The coast guards of the Philippines, the US, and Japan will hold their first-ever joint maritime drills later this week.

The exercises will be conducted off Mariveles, Bataan from June 1 to 7, and will involve around 400 personnel from the three countries, the Philippine Coast Guard said on Monday.

“The PCG is one the many partner coast guards the USCG engages within the region. As we have ships periodically in the region, we seek opportunities to interoperate with not just the PCG but other coast guards in the region,” Fagan said.

The USCG wants to strengthen its cooperation with partners and allies—especially those having problems with law enforcement in their exclusive economic zones—supporting them in protecting their sovereignty and preventing illegal fishing.

It likewise aims to help strengthen maritime governance in the Indo-Pacific region, Fagan added.

“The US and many Indo-Pacific countries have many shared goals, and the coast guard works to strengthen relationships with partners throughout the region—shared goals of a free and open Indo-Pacific based on the rule of law. Our nations are able to enforce their own sovereignty and there is predictability around maritime governance. Our oceans are global highways that facilitate commerce, provide food to millions of people, and threats to maritime security do not respect borders. So, it’s important that we work together and collaborate together with our partners to solve shared challenges,” the US Coast Guard official explained.

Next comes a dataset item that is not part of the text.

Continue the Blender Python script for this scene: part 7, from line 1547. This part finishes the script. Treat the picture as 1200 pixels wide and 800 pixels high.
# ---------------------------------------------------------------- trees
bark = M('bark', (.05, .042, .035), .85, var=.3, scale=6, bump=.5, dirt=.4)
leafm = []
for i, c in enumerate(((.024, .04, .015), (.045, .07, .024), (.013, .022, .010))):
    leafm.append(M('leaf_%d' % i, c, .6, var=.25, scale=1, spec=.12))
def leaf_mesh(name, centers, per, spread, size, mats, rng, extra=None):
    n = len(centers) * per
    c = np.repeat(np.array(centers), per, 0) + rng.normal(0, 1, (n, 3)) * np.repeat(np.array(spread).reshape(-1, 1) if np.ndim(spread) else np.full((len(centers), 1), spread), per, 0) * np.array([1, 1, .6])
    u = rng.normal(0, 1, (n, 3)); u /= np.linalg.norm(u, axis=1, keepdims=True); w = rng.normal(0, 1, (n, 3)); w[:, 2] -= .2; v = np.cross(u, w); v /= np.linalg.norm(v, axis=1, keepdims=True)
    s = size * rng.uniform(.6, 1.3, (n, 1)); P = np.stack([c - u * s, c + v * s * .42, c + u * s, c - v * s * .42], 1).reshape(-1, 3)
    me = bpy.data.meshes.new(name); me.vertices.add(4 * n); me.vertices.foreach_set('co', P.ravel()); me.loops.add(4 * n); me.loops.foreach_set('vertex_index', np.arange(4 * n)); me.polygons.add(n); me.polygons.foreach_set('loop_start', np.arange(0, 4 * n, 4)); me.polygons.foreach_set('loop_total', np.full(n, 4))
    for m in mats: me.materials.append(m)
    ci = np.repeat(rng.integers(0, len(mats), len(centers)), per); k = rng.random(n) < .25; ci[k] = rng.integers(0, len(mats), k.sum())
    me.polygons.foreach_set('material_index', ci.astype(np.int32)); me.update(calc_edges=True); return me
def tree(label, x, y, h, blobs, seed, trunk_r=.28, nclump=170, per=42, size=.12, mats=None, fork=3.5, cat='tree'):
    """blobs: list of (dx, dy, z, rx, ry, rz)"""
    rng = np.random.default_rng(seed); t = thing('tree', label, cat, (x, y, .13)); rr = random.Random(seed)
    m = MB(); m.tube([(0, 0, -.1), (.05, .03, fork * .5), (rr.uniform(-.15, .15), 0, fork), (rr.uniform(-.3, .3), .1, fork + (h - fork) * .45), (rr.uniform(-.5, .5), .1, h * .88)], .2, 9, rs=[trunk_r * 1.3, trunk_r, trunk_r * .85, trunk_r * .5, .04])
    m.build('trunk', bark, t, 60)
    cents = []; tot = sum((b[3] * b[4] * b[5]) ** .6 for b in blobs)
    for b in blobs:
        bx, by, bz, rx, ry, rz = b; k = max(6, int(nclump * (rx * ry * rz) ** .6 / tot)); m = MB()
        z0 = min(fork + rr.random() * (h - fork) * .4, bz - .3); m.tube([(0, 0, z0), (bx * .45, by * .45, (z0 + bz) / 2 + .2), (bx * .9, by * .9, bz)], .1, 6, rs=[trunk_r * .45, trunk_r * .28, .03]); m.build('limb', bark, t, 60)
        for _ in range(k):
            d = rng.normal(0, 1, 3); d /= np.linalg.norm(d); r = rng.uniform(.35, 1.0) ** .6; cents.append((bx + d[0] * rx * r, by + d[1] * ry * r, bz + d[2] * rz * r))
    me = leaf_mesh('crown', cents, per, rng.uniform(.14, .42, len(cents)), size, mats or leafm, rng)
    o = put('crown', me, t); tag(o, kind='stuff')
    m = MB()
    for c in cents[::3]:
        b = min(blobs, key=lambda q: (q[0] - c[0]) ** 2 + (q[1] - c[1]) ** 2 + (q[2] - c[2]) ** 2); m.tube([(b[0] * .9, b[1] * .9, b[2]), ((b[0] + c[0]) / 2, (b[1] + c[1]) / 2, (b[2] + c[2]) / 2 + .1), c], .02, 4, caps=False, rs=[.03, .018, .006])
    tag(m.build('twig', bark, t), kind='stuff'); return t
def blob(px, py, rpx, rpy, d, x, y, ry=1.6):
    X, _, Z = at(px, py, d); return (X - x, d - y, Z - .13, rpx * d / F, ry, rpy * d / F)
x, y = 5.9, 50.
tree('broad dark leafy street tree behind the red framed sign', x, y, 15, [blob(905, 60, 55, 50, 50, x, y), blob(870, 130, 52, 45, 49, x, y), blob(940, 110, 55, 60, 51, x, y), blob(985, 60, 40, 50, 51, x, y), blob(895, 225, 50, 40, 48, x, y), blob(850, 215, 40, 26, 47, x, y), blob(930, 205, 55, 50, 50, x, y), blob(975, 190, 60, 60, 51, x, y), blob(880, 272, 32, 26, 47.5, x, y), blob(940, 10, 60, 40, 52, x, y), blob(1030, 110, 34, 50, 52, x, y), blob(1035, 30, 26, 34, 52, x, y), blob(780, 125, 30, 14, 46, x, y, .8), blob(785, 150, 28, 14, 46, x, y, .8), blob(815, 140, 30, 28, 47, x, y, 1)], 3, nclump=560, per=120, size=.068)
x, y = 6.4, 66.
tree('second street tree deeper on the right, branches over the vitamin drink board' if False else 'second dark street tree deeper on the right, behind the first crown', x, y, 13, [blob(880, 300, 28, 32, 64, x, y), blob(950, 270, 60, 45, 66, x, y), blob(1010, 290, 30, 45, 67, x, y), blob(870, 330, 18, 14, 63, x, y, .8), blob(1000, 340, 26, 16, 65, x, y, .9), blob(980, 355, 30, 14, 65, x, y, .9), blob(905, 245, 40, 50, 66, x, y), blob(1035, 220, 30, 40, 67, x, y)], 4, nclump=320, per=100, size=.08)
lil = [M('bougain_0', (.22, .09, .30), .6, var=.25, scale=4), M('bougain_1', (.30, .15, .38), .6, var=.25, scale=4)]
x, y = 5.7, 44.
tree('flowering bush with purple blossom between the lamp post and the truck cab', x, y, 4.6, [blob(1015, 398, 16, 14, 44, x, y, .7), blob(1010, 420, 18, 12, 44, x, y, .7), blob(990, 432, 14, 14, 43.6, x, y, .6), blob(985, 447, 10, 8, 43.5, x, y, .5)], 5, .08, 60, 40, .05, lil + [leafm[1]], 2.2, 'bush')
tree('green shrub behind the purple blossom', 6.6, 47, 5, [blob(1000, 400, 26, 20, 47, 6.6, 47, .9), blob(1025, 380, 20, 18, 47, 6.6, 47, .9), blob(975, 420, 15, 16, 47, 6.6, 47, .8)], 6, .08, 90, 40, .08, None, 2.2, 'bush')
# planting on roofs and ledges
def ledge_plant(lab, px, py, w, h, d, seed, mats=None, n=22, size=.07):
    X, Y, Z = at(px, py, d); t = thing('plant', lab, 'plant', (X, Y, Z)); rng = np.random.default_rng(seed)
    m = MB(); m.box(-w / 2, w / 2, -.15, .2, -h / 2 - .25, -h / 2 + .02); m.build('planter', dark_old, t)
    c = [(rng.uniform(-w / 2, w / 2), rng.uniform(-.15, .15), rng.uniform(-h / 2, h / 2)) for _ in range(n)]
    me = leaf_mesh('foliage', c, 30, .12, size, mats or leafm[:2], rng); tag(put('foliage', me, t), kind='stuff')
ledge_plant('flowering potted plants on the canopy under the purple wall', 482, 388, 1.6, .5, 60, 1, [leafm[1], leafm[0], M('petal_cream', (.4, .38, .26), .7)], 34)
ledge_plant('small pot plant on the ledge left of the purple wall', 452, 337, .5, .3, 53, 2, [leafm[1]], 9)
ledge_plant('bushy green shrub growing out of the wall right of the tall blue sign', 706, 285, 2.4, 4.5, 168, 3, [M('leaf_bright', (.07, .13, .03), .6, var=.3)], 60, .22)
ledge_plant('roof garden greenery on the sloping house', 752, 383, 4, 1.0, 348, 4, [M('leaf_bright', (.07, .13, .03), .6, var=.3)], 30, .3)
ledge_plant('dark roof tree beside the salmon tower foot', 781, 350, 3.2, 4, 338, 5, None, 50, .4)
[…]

She went on: “Illegal, unregulated and unreported fishing threatens the health of our oceans and the well-being of our coastal communities that rely on fishing for their livelihood and food security. IUU fishing is often linked to other criminal activities. The networks that benefit from it are regional and even global, and our response to the illegal activity of IUU fishing must also be regional and global in its reach. IUU fishing is theft and erodes the sovereignty of nations affected by it.”

Fagan continued, “Nations have the right and expectation to enforce their own sovereignty. Many of the problem sets throughout the Indo Pacific are maritime in nature and there’s a maritime governance aspect to the challenge. The USCG’s role in the region is to partner with other coast guards and allies in a way that helps those nations create their own capability and capacity to create presence in their own EEZs, create expertise and understanding on how to enforce their own sovereignty.”

The US also works with ASEAN countries through joint training such as the Southeast Asian Maritime Law Enforcement Initiative.

On the role of the US in the South China Sea, Fagan confirmed there are plans for the US to dispatch additional cutters to conduct maritime freedom patrol campaigns to ensure that the Indo-Pacific region remains open, free, secure, and peaceful.

But is this a reaction to China’s increased deployments in the South China Sea?

“The US as a Pacific nation and the USCG is operating throughout the Pacific for a long time, and so the types of cutter visits that we are doing are consistent with the type of ally, partner capacity building being a partner of choice throughout the region. We have moved to consider how we might increase our capacity to have our ships available and one of the things we are in the process of doing is moving a Pacific-support cutter towards Honolulu to ensure that we’ve got an increased capacity for that kind of partnership training and interoperating capacity in the region,” Fagan said. 

“These have been plans for a while and we will continue to seek opportunities to partner and engage, particularly with allies and partner coast guards in the region.”

“We take our role as a global coast guard quite seriously and we welcome the opportunity to partner and work with allies and partners and help countries create capacity and capability to enforce their own sovereignty and ensure and uphold the rule of law,” she added.

Beijing claims a vast majority of the South China Sea, which has caused longstanding tensions with other countries in the region, including the Philippines, Vietnam, and Malaysia.

China has refused to acknowledge a 2016 ruling by the UN Convention on the Law of the Sea arbitral ruling, which invalidated Beijing’s historic rights claim over the maritime areas and recognized Manila’s sovereign rights in areas within its 200-nautical mile exclusive economic zone.